C’est donc un nouvel objet médiatique qui est créé à la télévision : il repose sur les mêmes codes visuels, tout en étant en réalité de nature très différente. En intégrant l’espace télévisé, le hashtag se mue pour ainsi dire en simple « image du mot-dièse », ou « image-dièse », c’est-à-dire en un signe dont la seule fonction est de renvoyer à un imaginaire participatif associé aux réseaux sociaux. En voyant le mot-dièse à l’écran, le téléspectateur initié est censé comprendre instantanément l’injonction implicite du programme télévisé à intégrer une conversation sur Twitter. Le hashtag à la télévision n’est plus une balise hyperlien, mais une interface communicationnelle entre un programme et son public.

Réhabilitation du hashtag

Il revient au téléspectateur la tâche de réactiver la notion de « tag » (puisque le # est figé à l’écran) en s’en saisissant pour le diffuser sur Twitter via son smartphone, son ordinateur ou sa tablette pendant qu’il regarde l’émission. Expliquons ce phénomène qui va se concrétiser par un glissement d’un média à un autre : l’image-dièse est reconnue par le téléspectateur (si tant est qu’il soit suffisamment initié), elle l’incite à devenir internaute, et le télénaute (le téléspectateur-internaute) transforme le mot-dièse en véritable hashtag en l’amenant sur la plateforme numérique. L’un ne peut se faire sans l’autre, et la réalisation de l’un entraîne nécessairement celle de l’autre. Le programme « Danse avec les stars » sur TF1 en 2014 a particulièrement mis l’accent sur le hashtag #DALS, incrusté à l’écran lors des moments-clés des émissions. Chaque spectateur qui choisit d’intégrer le hashtag #DALS à son tweet, conformément à la stratégie de TF1, s’inclut symboliquement dans une communauté numérique de fans que le hashtag contribue à regrouper sur Twitter. La conversation est censée pouvoir alors commencer. Car intégrer un hashtag dans un tweet, c’est nécessairement s’inscrire dans un dispositif qui repose sur le partage, la reprise et le commentaire. C’est un geste performatif, au sens où J.L. Austin l’a défini. Ici, dire, ou plus exactement écrire, c’est faire ; de la même manière que dire « je le jure » c’est accomplir un acte, écrire #DALS c’est faire migrer le programme de la télévision aux réseaux sociaux.

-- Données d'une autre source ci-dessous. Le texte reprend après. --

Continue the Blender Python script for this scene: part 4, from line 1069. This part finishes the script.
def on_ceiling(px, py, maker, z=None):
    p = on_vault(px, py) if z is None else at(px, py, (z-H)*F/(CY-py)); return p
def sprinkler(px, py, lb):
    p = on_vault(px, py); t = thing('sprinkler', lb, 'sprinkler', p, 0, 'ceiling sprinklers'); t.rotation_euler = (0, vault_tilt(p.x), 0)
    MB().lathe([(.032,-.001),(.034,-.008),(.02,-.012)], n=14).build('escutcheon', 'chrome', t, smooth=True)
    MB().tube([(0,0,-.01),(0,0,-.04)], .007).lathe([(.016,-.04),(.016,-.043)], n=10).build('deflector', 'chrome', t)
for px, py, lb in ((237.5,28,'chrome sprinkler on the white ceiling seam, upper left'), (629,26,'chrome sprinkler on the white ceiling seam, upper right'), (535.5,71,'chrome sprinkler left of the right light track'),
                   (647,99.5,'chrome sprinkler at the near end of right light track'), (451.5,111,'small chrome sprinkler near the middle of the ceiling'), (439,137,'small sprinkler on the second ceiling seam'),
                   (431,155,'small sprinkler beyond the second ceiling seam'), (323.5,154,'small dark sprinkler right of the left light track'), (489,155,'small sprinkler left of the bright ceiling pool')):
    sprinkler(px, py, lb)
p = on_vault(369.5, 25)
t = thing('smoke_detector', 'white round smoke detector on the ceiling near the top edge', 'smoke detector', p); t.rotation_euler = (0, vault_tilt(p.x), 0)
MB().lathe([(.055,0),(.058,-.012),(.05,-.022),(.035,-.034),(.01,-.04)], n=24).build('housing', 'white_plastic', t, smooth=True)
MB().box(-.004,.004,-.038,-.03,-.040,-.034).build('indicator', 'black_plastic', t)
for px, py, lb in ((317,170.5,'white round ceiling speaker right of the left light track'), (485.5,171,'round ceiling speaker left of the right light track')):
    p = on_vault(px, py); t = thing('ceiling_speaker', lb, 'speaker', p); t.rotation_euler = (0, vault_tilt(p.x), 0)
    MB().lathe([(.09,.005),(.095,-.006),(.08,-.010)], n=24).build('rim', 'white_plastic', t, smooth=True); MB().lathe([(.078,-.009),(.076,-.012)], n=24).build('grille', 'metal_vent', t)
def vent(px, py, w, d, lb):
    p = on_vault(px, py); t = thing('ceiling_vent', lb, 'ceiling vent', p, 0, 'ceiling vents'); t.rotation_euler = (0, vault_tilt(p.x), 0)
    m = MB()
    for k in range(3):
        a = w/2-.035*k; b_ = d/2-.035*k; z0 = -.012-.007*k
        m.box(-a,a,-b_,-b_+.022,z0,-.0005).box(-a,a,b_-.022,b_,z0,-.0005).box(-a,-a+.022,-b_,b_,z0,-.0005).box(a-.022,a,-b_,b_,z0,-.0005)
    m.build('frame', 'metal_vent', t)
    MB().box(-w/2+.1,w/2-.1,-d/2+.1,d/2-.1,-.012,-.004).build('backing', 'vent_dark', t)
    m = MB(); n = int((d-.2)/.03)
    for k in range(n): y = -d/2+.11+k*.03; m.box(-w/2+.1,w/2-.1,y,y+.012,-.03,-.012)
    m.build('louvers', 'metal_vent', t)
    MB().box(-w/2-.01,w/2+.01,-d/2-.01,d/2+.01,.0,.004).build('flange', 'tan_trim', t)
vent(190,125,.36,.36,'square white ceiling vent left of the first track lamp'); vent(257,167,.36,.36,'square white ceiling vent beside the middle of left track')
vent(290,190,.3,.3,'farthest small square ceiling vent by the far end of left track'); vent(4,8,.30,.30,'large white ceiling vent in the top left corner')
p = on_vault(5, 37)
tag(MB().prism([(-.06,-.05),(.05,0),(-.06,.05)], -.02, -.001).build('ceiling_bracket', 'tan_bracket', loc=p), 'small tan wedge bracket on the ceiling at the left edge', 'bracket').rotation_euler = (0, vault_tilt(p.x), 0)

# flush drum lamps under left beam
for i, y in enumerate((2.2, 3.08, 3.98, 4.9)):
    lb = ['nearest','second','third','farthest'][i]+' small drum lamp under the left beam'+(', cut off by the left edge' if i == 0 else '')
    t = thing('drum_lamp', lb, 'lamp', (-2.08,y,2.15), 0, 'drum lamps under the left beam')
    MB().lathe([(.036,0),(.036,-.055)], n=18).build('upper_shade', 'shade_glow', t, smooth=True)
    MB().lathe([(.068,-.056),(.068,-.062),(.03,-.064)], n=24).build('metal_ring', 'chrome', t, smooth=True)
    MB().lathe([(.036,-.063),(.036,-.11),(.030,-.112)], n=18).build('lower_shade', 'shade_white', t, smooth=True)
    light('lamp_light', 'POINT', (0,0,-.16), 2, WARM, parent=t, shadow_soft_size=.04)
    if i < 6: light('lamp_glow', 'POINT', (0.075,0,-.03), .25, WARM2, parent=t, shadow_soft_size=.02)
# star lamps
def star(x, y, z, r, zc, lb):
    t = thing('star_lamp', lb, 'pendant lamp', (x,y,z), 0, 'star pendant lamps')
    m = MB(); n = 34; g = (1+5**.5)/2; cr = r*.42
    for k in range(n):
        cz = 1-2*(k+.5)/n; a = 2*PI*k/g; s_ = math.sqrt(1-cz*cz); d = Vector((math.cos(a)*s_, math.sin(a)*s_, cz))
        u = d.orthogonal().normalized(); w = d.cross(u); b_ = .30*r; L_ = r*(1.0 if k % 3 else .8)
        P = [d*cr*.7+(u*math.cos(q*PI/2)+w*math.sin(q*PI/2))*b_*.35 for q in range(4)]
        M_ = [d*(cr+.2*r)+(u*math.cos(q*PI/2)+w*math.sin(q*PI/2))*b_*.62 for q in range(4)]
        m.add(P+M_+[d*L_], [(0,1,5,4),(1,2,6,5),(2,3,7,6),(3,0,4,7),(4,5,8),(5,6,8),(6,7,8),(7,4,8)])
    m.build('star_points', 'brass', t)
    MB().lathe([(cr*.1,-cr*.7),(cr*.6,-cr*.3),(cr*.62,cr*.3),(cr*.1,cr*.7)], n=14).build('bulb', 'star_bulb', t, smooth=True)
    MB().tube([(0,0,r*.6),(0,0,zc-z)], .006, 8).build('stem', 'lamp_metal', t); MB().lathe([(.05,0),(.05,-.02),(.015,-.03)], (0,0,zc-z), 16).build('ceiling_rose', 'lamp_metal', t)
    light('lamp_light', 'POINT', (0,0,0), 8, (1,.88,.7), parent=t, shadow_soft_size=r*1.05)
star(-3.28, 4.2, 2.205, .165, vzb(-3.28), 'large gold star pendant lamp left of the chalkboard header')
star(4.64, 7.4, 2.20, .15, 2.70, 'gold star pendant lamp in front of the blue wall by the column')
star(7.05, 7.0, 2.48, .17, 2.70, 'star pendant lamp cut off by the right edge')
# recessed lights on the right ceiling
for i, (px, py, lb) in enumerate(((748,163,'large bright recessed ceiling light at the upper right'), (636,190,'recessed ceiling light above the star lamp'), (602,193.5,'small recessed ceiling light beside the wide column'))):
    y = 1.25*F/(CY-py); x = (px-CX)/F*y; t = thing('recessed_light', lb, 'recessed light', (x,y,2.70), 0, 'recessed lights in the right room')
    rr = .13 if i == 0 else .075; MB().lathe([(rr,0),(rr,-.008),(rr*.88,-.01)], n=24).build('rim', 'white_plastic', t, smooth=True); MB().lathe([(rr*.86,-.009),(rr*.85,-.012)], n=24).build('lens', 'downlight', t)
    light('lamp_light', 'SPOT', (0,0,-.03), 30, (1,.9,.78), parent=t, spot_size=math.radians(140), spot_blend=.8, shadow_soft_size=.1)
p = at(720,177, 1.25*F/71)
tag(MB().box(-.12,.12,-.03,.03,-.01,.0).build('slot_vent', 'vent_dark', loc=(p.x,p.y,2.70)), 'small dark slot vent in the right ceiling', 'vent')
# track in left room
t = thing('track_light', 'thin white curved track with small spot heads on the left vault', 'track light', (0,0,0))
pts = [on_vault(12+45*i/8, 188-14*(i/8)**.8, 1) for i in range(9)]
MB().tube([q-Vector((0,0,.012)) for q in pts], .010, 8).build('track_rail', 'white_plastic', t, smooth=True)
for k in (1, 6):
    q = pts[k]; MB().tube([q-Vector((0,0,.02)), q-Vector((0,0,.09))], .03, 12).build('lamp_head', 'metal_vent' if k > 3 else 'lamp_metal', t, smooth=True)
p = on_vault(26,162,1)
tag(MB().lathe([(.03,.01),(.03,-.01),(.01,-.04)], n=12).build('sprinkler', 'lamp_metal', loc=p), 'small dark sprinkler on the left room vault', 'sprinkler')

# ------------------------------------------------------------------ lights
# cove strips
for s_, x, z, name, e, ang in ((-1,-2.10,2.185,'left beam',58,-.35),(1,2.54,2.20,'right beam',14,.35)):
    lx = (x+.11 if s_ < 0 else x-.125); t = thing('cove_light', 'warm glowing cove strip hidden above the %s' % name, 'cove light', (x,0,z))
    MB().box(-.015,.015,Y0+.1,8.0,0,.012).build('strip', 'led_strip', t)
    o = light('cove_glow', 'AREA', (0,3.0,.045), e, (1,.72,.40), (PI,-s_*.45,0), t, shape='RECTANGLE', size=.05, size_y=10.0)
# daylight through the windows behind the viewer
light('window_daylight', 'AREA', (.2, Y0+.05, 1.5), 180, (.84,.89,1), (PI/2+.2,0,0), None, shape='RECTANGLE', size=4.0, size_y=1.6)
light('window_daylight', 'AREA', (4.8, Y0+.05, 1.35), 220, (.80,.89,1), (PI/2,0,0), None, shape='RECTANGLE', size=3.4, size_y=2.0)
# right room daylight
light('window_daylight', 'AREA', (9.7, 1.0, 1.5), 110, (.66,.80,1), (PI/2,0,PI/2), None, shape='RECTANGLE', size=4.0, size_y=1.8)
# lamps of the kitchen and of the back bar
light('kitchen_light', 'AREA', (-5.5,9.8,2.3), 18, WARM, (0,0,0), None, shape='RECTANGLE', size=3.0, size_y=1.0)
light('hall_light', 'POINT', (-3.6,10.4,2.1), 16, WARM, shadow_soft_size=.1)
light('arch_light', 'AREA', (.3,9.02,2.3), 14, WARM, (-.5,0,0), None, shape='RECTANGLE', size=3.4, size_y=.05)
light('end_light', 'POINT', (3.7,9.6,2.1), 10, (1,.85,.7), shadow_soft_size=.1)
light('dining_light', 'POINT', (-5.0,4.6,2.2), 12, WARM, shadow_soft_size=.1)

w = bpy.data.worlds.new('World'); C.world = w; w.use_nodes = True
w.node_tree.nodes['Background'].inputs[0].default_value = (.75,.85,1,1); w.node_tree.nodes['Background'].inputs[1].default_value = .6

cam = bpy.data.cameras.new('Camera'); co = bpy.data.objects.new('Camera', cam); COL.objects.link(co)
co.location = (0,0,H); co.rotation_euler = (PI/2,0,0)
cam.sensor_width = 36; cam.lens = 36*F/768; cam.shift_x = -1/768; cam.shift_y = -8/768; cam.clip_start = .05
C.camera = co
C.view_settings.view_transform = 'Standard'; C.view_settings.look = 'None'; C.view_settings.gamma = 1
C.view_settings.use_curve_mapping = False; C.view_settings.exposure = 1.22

Quand le téléspectateur intègre le programme télévisé

En recréant le hashtag sur Twitter, le télénaute permet la thématisation des réactions de l’ensemble des téléspectateurs connectés. Il favorise ainsi un recueil exhaustif d’informations facilement consultables et quantifiables (enjeu essentiel pour le diffuseur et le producteur ), et participe à l’unification des publics derrière un même hashtag. La communication intermédiatique repose alors sur la confrontation de deux entités artificielles ; d’un côté un programme, qui recoupe une réalité bien plus complexe (compromis entre un diffuseur, des producteurs et des annonceurs), et de l’autre un public connecté constitué d’une multitude de télénautes, et faisant par conséquent abstraction de tous les autres. L’information de masse ainsi produite, supposée refléter l’avis de la majorité du public connecté, peut donner lieu à des traitements différents ; mais tous visent à attester de l’inclusion du téléspectateur dans le contenu télévisé. Dans le cadre de « Danse avec les stars » par exemple, les tweets diffusés par les internautes-téléspectateurs avec le hashtag officiel de l’émission peuvent ainsi être repris par le programme afin d’illustrer les prestations les plus commentées et les moments-phares du programme. Dans d’autres émissions, c’est l’ensemble du déroulement narratif qui est modifié par l’implication des internautes sur Twitter. A l’occasion de sa onzième saison, la Nouvelle Star a ainsi proposé à ses téléspectateurs de voter pour un candidat directement sur Twitter, en se servant du hashtag #NSvote. Quant à la fiction courte What Ze Teuf, diffusée en décembre 2013 sur D8 puis D17, elle reposait sur la participation des internautes, les scénarios de chaque épisode étant inspirés des tweets de la veille.

Le hashtag à la télévision implique ainsi la création de différents objets médiatiques, constitués au cours de trois migrations successives : de l’Internet à la télévision tout d’abord, avec la récupération d’un mot-dièse dans un programme télévisé ; de la télévision à Twitter ensuite, avec les mutations simultanées du spectateur en internaute et du mot-dièse en véritable hashtag ; de Twitter au contenu même du programme enfin, avec la récupération de l’information balisée par le hashtag pour modifier le contenu du programme. Toute la complexité de l’acte de communication réside ainsi dans la nécessité et la spécificité de ces trois étapes. Elle se confronte par conséquent à un certain nombre de limites susceptibles de l’entraver, qu’elles soient techniques (difficulté d’adaptation des contenus), ou d’usage, l’ensemble du public n’étant pas forcément familier des réseaux sociaux.